An Exercise to Help Identify Where You Need to Shift Culture

Jun 27, 2019

In our previous newsletter, we defined what culture is, how it impacts strategic planning, and the three common scenarios we see clients face between strategy and culture.

With the foundational information covered, we’re going to dig into how you can guide a shifting and changing culture in parallel with your strategic planning efforts. As we’ve previously mentioned, most organizations run headlong into some aspect of culture as they engage in the planning process. And, truth be told, many leaders simply avoid the culture conversation because it’s hard.

As a quick refresher, a simple explanation of culture is made up of beliefs and behaviors. On the surface, culture is a representation of, “the way we do things around here.” It’s the consistent, observable patterns of behaviors within an organization.

Identifying Culture

Shifting culture first starts with identifying the experiences, beliefs, and behaviors that impact your culture. We love Change the Culture, Change the Game’s explanation on this, so we’ve adapted the modeled example below to help explain:

Experience: We receive bonuses based on how many products we ship.

Culture starts with the experience you provide to your team. In this example, a manufacturing company distributes bonuses to the team based on how many products they ship, regardless of the quality of those products. This reward experience provided by a leadership team shapes the behavior and beliefs of the entire staff.

Belief: We prioritize shipping product, even if the quality is poor.

This belief is driven by the organization’s experience that bonuses are awarded based on volume instead of quality. All beliefs are driven by real-world experiences.

Behavior: We will ship product even if it doesn’t meet quality standards.

This behavior is driven by the belief and experience provided by the organization. In this example, shipping poor quality product is driven by the experience and belief that shipping high volumes of product results in bonus compensation.

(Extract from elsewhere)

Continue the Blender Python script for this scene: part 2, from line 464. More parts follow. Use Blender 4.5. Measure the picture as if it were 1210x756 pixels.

Identifying Your Organization’s Beliefs

Shifting behavior and culture starts with clearly identifying the behavior you don’t like, then identifying the experiences and beliefs driving that behavior. That might sound like a daunting and treacherous task – but, it’s not. We’ve adapted this exercise and worksheet you can complete with your team from Change the Culture, Change the Game to help you identify the beliefs you need to keep, beliefs you need to stop, and beliefs you need to add to help achieve your strategic vision of success. It’s important that each member of your team complete this exercise so you can begin to find patterns across the belief system of your organization.


Step 1: Outline your vision of success.

As this exercise is intended to be inclusive to your planning process, it’s important you rearticulate and reinforce what your long-term vision of success is to your team. With your North Star clearly articulated, it prompts your team to think about what beliefs they possess and how they might impact the organization while driving towards that vision. In the worksheet, we included a place for you to articulate that vision and it’s important you have that piece filled in prior to distributing it within your organization.

Step 2: Outline the beliefs you currently possess that need to be maintained to achieve your vision of success.

Ask your team to identify the beliefs your organization currently possess that you need to maintain to achieve your vision of success. Culture shift isn’t about changing every facet of your organization – it’s about shifting and adding beliefs that help evolve your organization.

Step 3: Outline the beliefs you currently possess that you need to stop in order to achieve your vision of success.

Next, ask your organization what beliefs they currently possess that might be a roadblock to achieving your vision. Remind everyone it’s okay to be open. If a belief exists that might be a roadblock, encourage everyone to speak freely.

Step 4: Outline the beliefs you need to add to achieve your vision of success.

What new beliefs need to exist for your organization to drive towards its future state? What are they and how might they help change the dynamic of your organization for the better?

Step 5: Take it offline

Once your organization has completed the worksheet, take the exercise offline with your leadership team. Analyze the feedback your organization provided and come up with a set of common themes about what beliefs you need to keep, remove, and add to help shift your organization’s culture in order to achieve your vision of success. Once you’ve identified the beliefs you need to add, maintain, and delete, you can move on to influencing the experiences that create those beliefs.

Creating Experiences to Shift Your Beliefs

In the earlier diagram, we demonstrated how a provided experience has a chain reaction to influence the beliefs and behaviors of an organization. With the identified beliefs from the previous exercise, consider how you might shift or add experiences within your organization that would create those beliefs.

In the example, bonusing volume of shipped product created the belief and behavior that the organization should prioritize sending product even if it doesn’t meet their quality standards.

If the same organization instead wants the belief and behavior to be that the manufacturing organization only ships high-quality product, it would require shifting the experience of the employees. So, instead of bonusing employees based on how much product they ship, the experience can instead be providing bonuses based on how many defective products are pulled from the assembly line.

Applying it to Your Experiences

Using the example framework, work through your identified beliefs and consider how you might shift the experience within your organization to create those beliefs. If the experience you need to create is a big enough shift, consider how you might address that with a strategic initiative within your plan.

Remember, culture and strategy are not mutually exclusive. They work together in a balanced harmony and one can absolutely influence the other. They exist together – so adapt and make the planning process work in your favor!